THE PROBLEM –
Extract the lines that carry the string "picture" from the listing.

____ RECORDS SHOWN

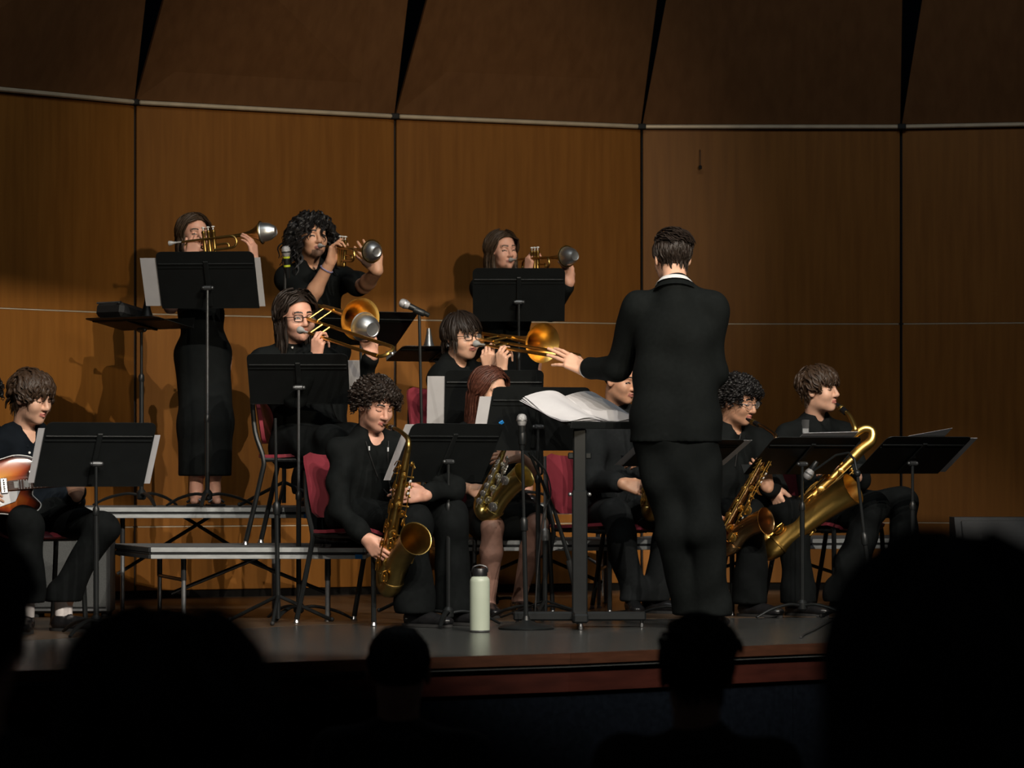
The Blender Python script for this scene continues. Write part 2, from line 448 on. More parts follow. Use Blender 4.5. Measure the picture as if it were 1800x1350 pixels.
# --- music chair: moulded burgundy seat and back, bent black tube frame with chrome glides (front is local -Y)
def make_chair():
    root = empty('music_chair', (0, 0, 0))
    def shell(prof, hw, th, nx=9, bow=0.02, rnd=0.05, tipz=None):
        """prof: list of (y, z) along the shell, swept in x with rounded corners"""
        K = len(prof); P = []; F = []
        for s in (0, 1):
            for i, (y, z) in enumerate(prof):
                a = prof[max(0, i - 1)]; b = prof[min(K - 1, i + 1)]
                t = nrm(V(b[0] - a[0], b[1] - a[1])); nn = V(-t[1], t[0])
                e = min(i, K - 1 - i)
                w = hw - (rnd * (1 - e / 2.0) ** 2 if e < 2 else 0)
                for k in range(nx):
                    u = -1 + 2 * k / (nx - 1)
                    off = bow * (u * u)
                    P.append(V(w * u, y + nn[0] * (off + th * s), z + nn[1] * (off + th * s)))
        n1 = K * nx
        for i in range(K - 1):
            for k in range(nx - 1):
                a = i * nx + k
                F.append((a, a + 1, a + nx + 1, a + nx)); F.append((n1 + a, n1 + a + nx, n1 + a + nx + 1, n1 + a + 1))
        ring = [k for k in range(nx)] + [i * nx + nx - 1 for i in range(1, K)] + [(K - 1) * nx + k for k in range(nx - 2, -1, -1)] + [i * nx for i in range(K - 2, 0, -1)]
        for j in range(len(ring)):
            a, b = ring[j], ring[(j + 1) % len(ring)]
            F.append((b, a, n1 + a, n1 + b))
        return P, F
    g = MB(); P, F = shell([(-0.225, 0.425), (-0.215, 0.440), (-0.17, 0.452), (-0.05, 0.446), (0.08, 0.438), (0.17, 0.436), (0.205, 0.440)], 0.215, -0.016, bow=0.012)
    g.add(P, F); g.build('seat', M_PLASTIC, root, smooth=50)
    g = MB(); P, F = shell([(0.195, 0.505), (0.197, 0.53), (0.205, 0.60), (0.222, 0.70), (0.238, 0.765), (0.250, 0.795), (0.255, 0.806)], 0.205, -0.018, bow=0.03)
    g.add(P, F); g.build('backrest', M_PLASTIC, root, smooth=50)
    for s in (-1, 1):
        g = MB(); g.tube(spline([V(s * .19, -0.19, 0.42), V(s * .20, -0.20, 0.40), V(s * .215, -0.215, 0.02)], 3), 0.0125, 8); lf = g.build('leg', M_BLACKMET, root)
        g = MB(); g.tube(spline([V(s * .175, 0.236, 0.73), V(s * .19, 0.218, 0.56), V(s * .20, 0.175, 0.43), V(s * .205, 0.185, 0.34), V(s * .215, 0.26, 0.02)], 4), 0.0125, 8); lb = g.build('leg', M_BLACKMET, root)
        for y, lg in ((-0.215, lf), (0.262, lb)):
            g = MB(); g.lathe([(0.014, 0.0), (0.016, 0.004), (0.012, 0.018), (0.008, 0.024)], (s * .215, y, 0), n=10); g.build('glide', M_CHROME, lg)
        g = MB(); g.tube([V(s * .195, -0.19, 0.418), V(s * .198, 0.175, 0.425)], 0.011, 8); g.build('side_rail', M_BLACKMET, root)
    g = MB(); g.tube([V(-.20, -0.12, 0.415), V(.20, -0.12, 0.415)], 0.010, 8); g.build('cross_rail', M_BLACKMET, root)
    g = MB(); g.tube([V(-.20, 0.12, 0.42), V(.20, 0.12, 0.42)], 0.010, 8); g.build('cross_rail', M_BLACKMET, root)
    return root
CHAIR = []
def chair(x, y, z, f, label):
    if not CHAIR:
        o = make_chair(); CHAIR.append(o)
    else:
        o = copy_tree(CHAIR[0])
    o.location = (float(x), float(y), float(z)); o.rotation_euler = (0, 0, facing_rz(f))
    return tag(o, label, 'chair', 'burgundy music chairs')

# --- music stand
def music_stand(cpx, Yd, f, tilt, label, floor=0.0, wd=0.51, hd=0.34, shaft_px=None, base_rot=0.3, thin_top=0.25, group='black music stands'):
    """cpx: photo pixel of the desk centre at depth Yd; f: horizontal direction the back of the desk faces; tilt: degrees from upright"""
    f = nrm(V(f[0], f[1], 0)); t = math.radians(tilt)
    c = W(cpx[0], cpx[1], Yd)
    up = V(0, 0, 1) * math.cos(t) + f * math.sin(t)
    back = f * math.cos(t) - V(0, 0, 1) * math.sin(t)          # normal of the back of the desk
    wx = np.cross(up, back)                                     # width axis
    R = np.column_stack([wx, up, back])
    hub = c + back * 0.03 - up * 0.03
    base = V(hub[0], hub[1], floor)
    root = empty('music_stand', base, 0, label, 'music stand', group)
    # desk: sheet with rounded top corners, a folded ridge near the top, a lower lip
    g = MB()
    o = []
    r = 0.03
    w, h = wd / 2, hd / 2
    o = [(-w, -h), (w, -h)]
    for k in range(5):
        a = math.radians(90 * k / 4); o.append((w - r + r * math.cos(a), h - r + r * math.sin(a)))
    for k in range(5):
        a = math.radians(90 + 90 * k / 4); o.append((-w + r + r * math.cos(a), h - r + r * math.sin(a)))
    g.prism(o, -0.0015, 0.0015, R, c)
    desk = g.build('desk', M_DESK, root, world=True)
    g = MB()
    g.box(c + up * (h * .58) + back * 0.004, (wd * .97, 0.008, 0.007), R, bevel=.002)
    g.box(c + up * (h * .44) + back * 0.003, (wd * .97, 0.004, 0.005), R)
    g.build('ridge', M_DESK, desk, world=True)
    g = MB(); g.box(c - up * h - back * 0.026, (wd, 0.004, 0.056), R); lip = g.build('lip', M_DESK, root, world=True)
    g = MB(); g.box(c + back * 0.006 - up * .02, (0.026, hd * .80, 0.010), R, bevel=.003); g.build('spine', M_DESK, root, world=True)
    g = MB(); g.tube([hub - wx * 0.018, hub + wx * 0.018], 0.013, 10); g.ball(hub + wx * 0.024, 0.011); g.ball(hub - wx * 0.022, 0.010)
    g.build('tilt_clamp', M_DKSTEEL, root, world=True)
    zt = hub[2] - 0.012; zm = floor + (zt - floor) * (1 - thin_top)
    g = MB(); g.tube([V(hub[0], hub[1], zm - .03), V(hub[0], hub[1], zt)], 0.0075, 10); g.build('inner_rod', M_DKSTEEL if thin_top > .3 else M_BLACKMET, root, world=True)
    g = MB(); g.tube([V(base[0], base[1], floor + 0.05), V(hub[0], hub[1], zm)], 0.0125, 10); g.lathe([(0.0145, -.03), (0.0155, -.025), (0.0155, 0.0), (0.009, 0.012)], (hub[0], hub[1], zm), n=10)
    g.build('shaft', M_BLACKMET, root, world=True)
    g = MB(); g.lathe([(0.016, 0.035), (0.026, 0.045), (0.026, 0.075), (0.015, 0.09)], base, n=12); g.build('hub', M_BLACKMET, root, world=True)
    for k in range(3):
        a = base_rot + k * 2 * math.pi / 3
        d = V(math.cos(a), math.sin(a), 0)
        g = MB(); g.tube(spline([base + d * .015 + V(0, 0, .062), base + d * .08 + V(0, 0, .068), base + d * .18 + V(0, 0, .046), base + d * .262 + V(0, 0, .008)], 4), [0.013] * 9 + [0.012, 0.011, 0.010, 0.009], 8, flat=.6, flatdir=V(0, 0, 1))
        g.build('leg', M_BLACKMET, root, world=True)
    return dict(root=root, c=c, up=up, back=back, wx=wx, R=R, w=w, h=h)

def sheets(st, x0, x1, y0, y1, label, n=1, skew=0.0, curl=0.0):
    """paper leaves lying against the front of a stand's desk, in desk coordinates"""
    c, up, back, wx = st['c'], st['up'], st['back'], st['wx']
    o = empty('sheet_music', c - up * st['h'], 0, label, 'sheet music', 'sheet music on the stands')
    for k in range(n):
        g = MB(); P = []; F = []
        NX = 6
        off = -0.005 - 0.0022 * k
        for sgn in (0, 1):
            for j in range(2):
                for i in range(NX + 1):
                    u = i / NX; x = x0 + (x1 - x0) * u + skew * (k - .5 * n) * .01; y = (y0, y1)[j] + skew * (u - .5) * .03
                    bow = curl * (abs(u - .5) * 2) ** 2
                    P.append(c + wx * x + up * y + back * (off - bow - 0.0007 * sgn))
        m = NX + 1
        for i in range(NX):
            F.append((i, i + 1, m + i + 1, m + i)); F.append((2 * m + i, 3 * m + i, 3 * m + i + 1, 2 * m + i + 1))
            F.append((i, 2 * m + i, 2 * m + i + 1, i + 1)); F.append((m + i, m + i + 1, 3 * m + i + 1, 3 * m + i))
        F.append((0, m, 3 * m, 2 * m)); F.append((NX, 2 * m + NX, 3 * m + NX, m + NX))
        g.add(P, F); g.build('page', M_PAPER, o, world=True, smooth=0)
    return o

# --- riser platform on folding legs (quad plan: front-left, front-right, back-right, back-left)
def riser(quad, z, label, tape_end=None):
    q = [V(*p) for p in quad]
    c = sum(q) / 4
    root = empty('riser_platform', (c[0], c[1], 0), 0, label, 'riser', 'folding stage risers')
    g = MB(); g.prism([tuple(p + (c - p) * 0.008) for p in q], z - 0.030, z); g.build('deck', M_DECK, root, world=True, smooth=0)
    def edge(a, b, m):
        d = nrm(b - a); n = V(d[1], -d[0]); L = np.linalg.norm(b - a)
        R = np.array([[d[0], -n[0], 0], [d[1], -n[1], 0], [0, 0, 1]]); mid = (a + b) / 2
        for zz, hh, dp, mm in ((z - 0.0115, 0.023, 0.004, m), (z - 0.029, 0.012, -0.002, M_DARKLEG), (z - 0.045, 0.020, 0.004, m)):
            g = MB(); p = mid + n * dp
            g.box((p[0], p[1], zz), (L - .002, 0.016, hh), R, bevel=.002); g.build('edge_rail', mm, root, world=True)
    edge(q[0], q[1], M_ALU); edge(q[1], q[2], M_ALU); edge(q[2], q[3], M_DARKLEG); edge(q[3], q[0], M_DARKLEG)  # left end rail dark: shade of facing away from the lamps put into colour
    # two U-shaped leg frames near the ends, each with a cross bar and a diagonal brace
    for u in (0.17, 0.83):
        fpt = q[0] + (q[1] - q[0]) * u; bpt = q[3] + (q[2] - q[3]) * u
        fp = fpt + (bpt - fpt) * .10; bp = fpt + (bpt - fpt) * .88
        for p in (fp, bp):
            g = MB(); g.tube([V(p[0], p[1], z * .55), V(p[0], p[1], z - .05)], 0.0135, 10); lg = g.build('leg', M_DARKLEG, root, world=True)
            g = MB(); g.tube([V(p[0], p[1], 0.012), V(p[0], p[1], z * .56)], 0.0115, 10); g.build('lower_tube', M_STEEL, lg, world=True)
            g = MB(); g.lathe([(0.015, 0.0), (0.016, .006), (0.012, .016)], (p[0], p[1], 0), n=10); g.build('glide', M_CHROME, lg, world=True)
        g = MB(); g.tube([V(*fp, z * .50 + .02), V(*bp, z * .50 + .02)], 0.009, 8); g.build('cross_bar', M_DARKLEG, root, world=True)
    m0 = (q[0] + q[3]) / 2; m1 = (q[1] + q[2]) / 2
    l0 = m0 + (m1 - m0) * .17; l1 = m0 + (m1 - m0) * .83; mc = (m0 + m1) / 2
    for a, b in ((l0, mc + (m1 - m0) * .06), (l1, mc - (m1 - m0) * .06)):
        g = MB(); g.tube([V(*a, z * .34), V(*b, z - .05)], 0.0095, 8); g.build('brace', M_DARKLEG, root, world=True)
    if tape_end is not None:
        a = q[1]; n = nrm(V((q[1] - q[0])[1], -(q[1] - q[0])[0])); d = nrm(q[1] - q[0])
        R = np.array([[d[0], -n[0], 0], [d[1], -n[1], 0], [0, 0, 1]])
        p = a - d * .022 + n * .0125
        g = MB(); g.box((p[0], p[1], z - .044), (.035, .0015, .022), R); g.build('blue_tape', M_BLUE, root, world=True)
    return root

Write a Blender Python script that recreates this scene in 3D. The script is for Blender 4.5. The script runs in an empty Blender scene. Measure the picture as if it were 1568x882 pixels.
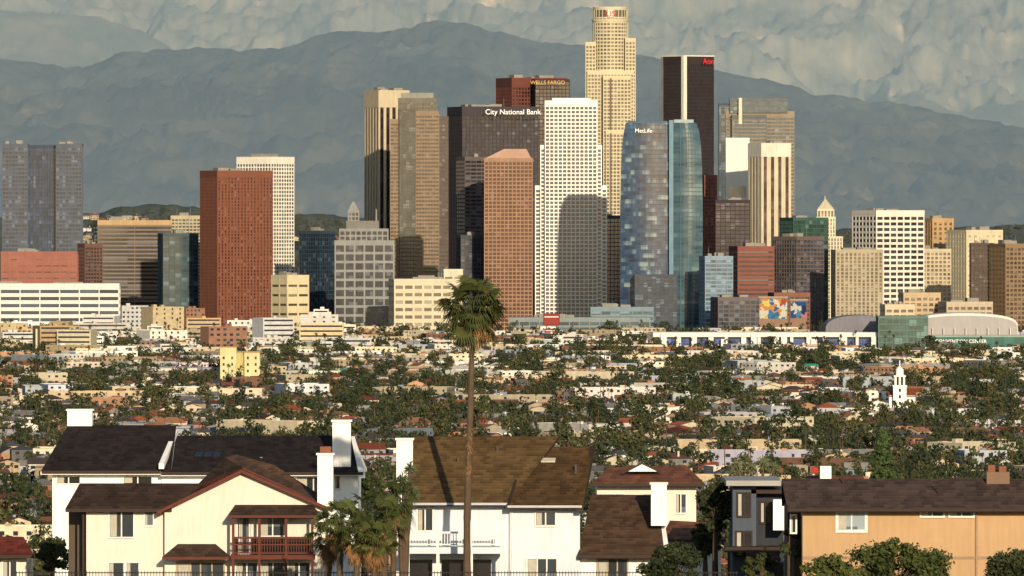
import bpy, math, random
import numpy as np
from mathutils import Vector, Matrix, noise
random.seed(7); rng=random.Random(11)
F=15800.0; CH=100.0
SUN_AZ=math.radians(11.0); SUN_EL=math.radians(13.5)
def P(x,y,D): return ((x-784.0)*D/F, D, CH-(y-350.0)*D/F)
def lin(c):
    return tuple(((v/255.0)/12.92 if v/255.0<=0.04045 else ((v/255.0+0.055)/1.055)**2.4) for v in c)
scene=bpy.context.scene
# ---------------------------------------------------------------- materials
_mc={}
def nd(nt,t,**k):
    n=nt.nodes.new(t)
    for a,b in k.items(): setattr(n,a,b)
    return n
def base_mat(name):
    m=bpy.data.materials.new(name); m.use_nodes=True
    nt=m.node_tree; b=nt.nodes['Principled BSDF']
    b.inputs['Roughness'].default_value=0.85
    b.inputs['Specular IOR Level'].default_value=0.25
    return m,nt,b
def math_n(nt,op,a,b=None,c=None):
    n=nd(nt,'ShaderNodeMath',operation=op)
    for i,v in enumerate((a,b,c)):
        if v is None: continue
        if isinstance(v,(int,float)): n.inputs[i].default_value=v
        else: nt.links.new(v,n.inputs[i])
    return n.outputs[0]
def mul_col(nt,col,val):
    n=nd(nt,'ShaderNodeVectorMath',operation='SCALE')
    if isinstance(col,tuple): n.inputs[0].default_value=col
    else: nt.links.new(col,n.inputs[0])
    nt.links.new(val,n.inputs['Scale'])
    return n.outputs[0]
def mixc(nt,fac,a,b):
    n=nd(nt,'ShaderNodeMix',data_type='RGBA')
    if isinstance(fac,(int,float)): n.inputs[0].default_value=fac
    else: nt.links.new(fac,n.inputs[0])
    for i,v in ((6,a),(7,b)):
        if isinstance(v,tuple): n.inputs[i].default_value=(*v[:3],1)
        else: nt.links.new(v,n.inputs[i])
    return n.outputs[2]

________

ANSWER TO THE EXERCISE –
The Blender Python script for this scene continues. Write part 2, from line 448 on. More parts follow. Use Blender 4.5. Measure the picture as if it were 1800x1350 pixels.
Write a Blender Python script that recreates this scene in 3D. The script is for Blender 4.5. The script runs in an empty Blender scene. Measure the picture as if it were 1568x882 pixels.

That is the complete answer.